How many of these lines hold the string "More"? Answer with the number only.

SUPPLIED DATA »
┄┄┄┄┄┄
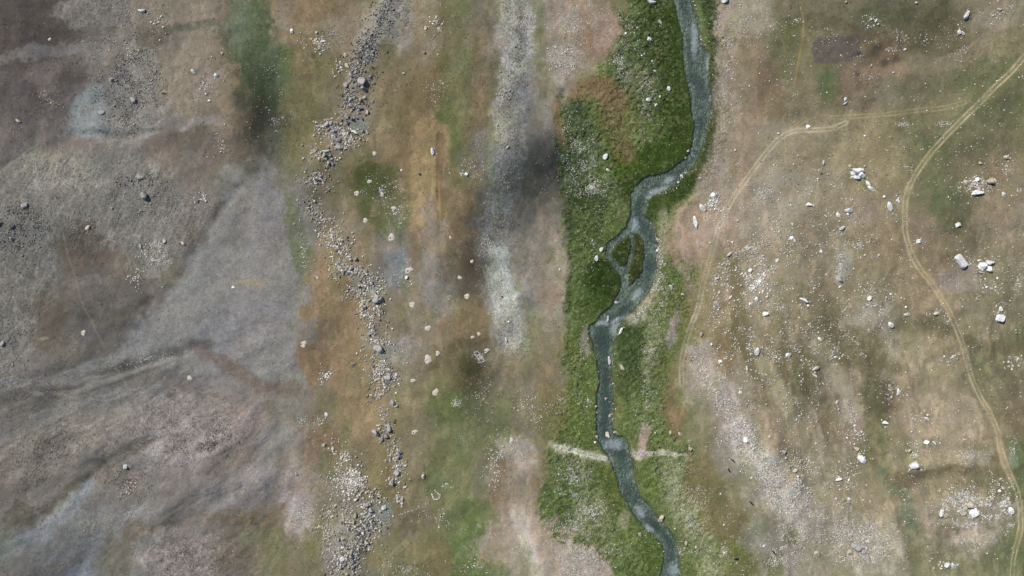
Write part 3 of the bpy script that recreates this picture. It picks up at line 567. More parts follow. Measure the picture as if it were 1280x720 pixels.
┄┄┄┄┄┄
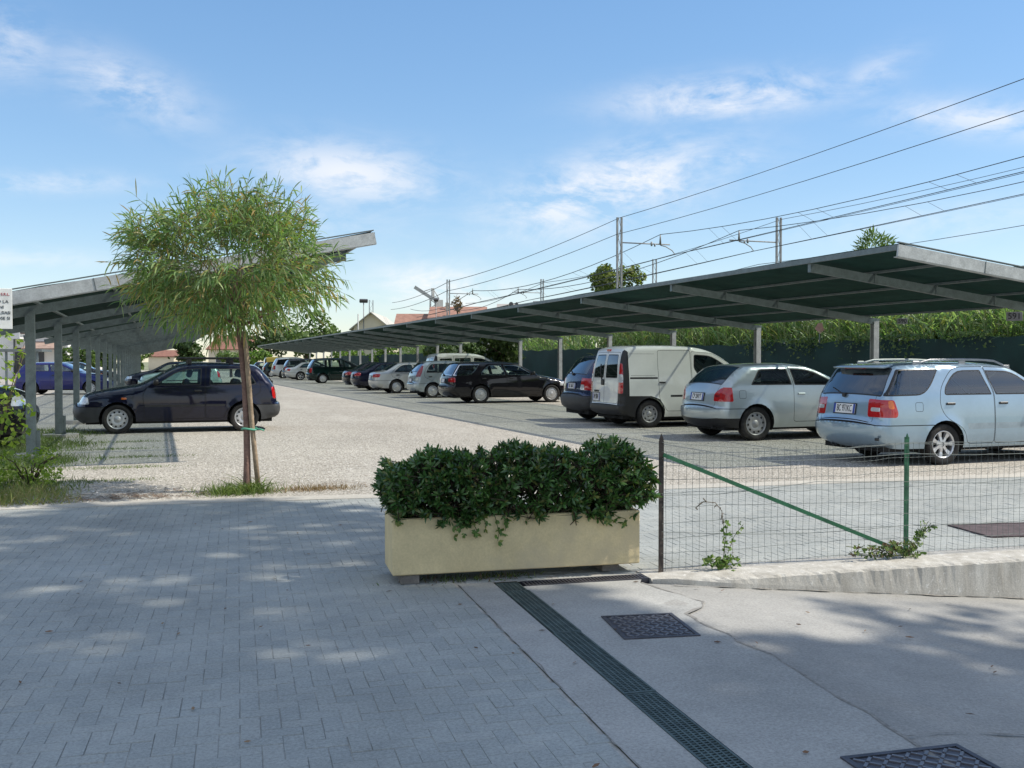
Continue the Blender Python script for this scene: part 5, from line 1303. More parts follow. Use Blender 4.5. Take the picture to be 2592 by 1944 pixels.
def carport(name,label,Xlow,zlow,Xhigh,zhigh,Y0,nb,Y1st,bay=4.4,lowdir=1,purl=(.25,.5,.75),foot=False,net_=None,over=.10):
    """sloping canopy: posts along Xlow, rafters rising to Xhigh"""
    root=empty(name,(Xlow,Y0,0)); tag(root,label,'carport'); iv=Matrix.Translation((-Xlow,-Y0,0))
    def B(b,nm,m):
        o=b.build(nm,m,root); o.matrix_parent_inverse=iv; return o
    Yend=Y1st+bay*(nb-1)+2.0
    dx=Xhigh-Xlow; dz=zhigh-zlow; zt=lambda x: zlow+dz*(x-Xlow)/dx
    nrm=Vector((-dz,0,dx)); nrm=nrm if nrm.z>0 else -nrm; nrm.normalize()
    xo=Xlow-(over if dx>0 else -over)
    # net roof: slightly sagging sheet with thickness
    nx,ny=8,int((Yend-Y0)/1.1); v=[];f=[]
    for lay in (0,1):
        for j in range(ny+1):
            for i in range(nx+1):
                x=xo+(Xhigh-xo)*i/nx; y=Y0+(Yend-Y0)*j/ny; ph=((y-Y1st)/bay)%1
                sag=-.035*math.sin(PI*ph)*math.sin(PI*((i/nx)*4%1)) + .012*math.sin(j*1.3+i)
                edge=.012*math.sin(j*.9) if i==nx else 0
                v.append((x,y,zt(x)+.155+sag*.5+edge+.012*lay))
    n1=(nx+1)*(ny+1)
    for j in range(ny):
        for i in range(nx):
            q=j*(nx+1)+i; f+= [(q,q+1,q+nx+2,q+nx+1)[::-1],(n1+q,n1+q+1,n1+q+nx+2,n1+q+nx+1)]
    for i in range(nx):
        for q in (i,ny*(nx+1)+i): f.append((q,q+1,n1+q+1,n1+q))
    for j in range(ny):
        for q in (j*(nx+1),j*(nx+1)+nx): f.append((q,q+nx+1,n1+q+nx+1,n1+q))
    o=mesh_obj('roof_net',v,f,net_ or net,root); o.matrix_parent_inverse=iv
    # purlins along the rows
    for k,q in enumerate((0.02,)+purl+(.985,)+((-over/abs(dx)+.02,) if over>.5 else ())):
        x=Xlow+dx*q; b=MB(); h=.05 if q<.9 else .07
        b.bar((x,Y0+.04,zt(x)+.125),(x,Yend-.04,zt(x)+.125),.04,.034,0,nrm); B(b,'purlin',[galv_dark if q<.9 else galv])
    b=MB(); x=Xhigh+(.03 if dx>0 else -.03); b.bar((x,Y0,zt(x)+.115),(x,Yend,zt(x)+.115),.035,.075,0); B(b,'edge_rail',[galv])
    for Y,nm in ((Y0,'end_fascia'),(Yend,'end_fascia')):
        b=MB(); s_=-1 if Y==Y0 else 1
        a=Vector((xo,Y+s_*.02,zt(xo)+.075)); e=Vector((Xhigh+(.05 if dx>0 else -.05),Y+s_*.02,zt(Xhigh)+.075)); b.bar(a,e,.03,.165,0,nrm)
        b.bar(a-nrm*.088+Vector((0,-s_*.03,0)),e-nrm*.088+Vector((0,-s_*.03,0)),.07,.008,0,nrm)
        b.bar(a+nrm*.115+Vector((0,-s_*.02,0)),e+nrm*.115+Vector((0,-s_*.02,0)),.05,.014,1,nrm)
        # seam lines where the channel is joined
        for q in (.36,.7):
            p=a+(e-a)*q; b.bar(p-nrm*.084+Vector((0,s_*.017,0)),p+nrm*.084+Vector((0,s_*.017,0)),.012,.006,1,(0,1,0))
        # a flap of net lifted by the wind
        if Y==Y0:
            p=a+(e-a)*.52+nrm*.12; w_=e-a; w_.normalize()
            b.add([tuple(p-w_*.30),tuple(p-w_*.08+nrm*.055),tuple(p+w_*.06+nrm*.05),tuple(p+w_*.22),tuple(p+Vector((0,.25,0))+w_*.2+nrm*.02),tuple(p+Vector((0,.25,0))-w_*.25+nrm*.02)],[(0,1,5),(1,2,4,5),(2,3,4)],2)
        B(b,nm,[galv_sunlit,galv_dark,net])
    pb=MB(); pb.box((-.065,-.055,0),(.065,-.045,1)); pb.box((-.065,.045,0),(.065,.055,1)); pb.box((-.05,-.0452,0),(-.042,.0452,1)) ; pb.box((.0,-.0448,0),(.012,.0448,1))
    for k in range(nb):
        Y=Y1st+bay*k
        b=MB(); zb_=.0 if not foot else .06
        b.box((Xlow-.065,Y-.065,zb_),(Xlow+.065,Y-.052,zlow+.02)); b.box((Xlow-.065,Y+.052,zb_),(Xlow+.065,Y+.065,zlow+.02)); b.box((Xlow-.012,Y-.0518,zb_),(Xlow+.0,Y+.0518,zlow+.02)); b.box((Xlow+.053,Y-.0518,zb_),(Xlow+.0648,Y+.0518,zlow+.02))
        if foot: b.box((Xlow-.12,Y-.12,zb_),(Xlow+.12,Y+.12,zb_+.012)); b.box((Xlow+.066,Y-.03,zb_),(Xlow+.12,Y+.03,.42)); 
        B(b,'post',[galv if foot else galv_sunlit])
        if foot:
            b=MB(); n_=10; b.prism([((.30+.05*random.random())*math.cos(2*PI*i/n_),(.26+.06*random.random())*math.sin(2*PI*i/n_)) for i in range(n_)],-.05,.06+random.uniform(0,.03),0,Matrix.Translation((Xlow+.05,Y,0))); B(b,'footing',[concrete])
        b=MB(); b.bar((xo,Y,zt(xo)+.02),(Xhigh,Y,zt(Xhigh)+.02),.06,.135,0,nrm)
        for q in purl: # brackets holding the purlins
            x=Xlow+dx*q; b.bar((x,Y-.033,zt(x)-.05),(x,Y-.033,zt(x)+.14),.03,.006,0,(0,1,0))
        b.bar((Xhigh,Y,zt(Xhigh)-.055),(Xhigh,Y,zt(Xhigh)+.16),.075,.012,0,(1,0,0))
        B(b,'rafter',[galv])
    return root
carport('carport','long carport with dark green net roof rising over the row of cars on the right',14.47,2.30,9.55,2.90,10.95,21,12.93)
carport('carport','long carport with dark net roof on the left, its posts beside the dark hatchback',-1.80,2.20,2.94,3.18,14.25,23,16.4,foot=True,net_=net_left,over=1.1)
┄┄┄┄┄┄
OUTPUT » 2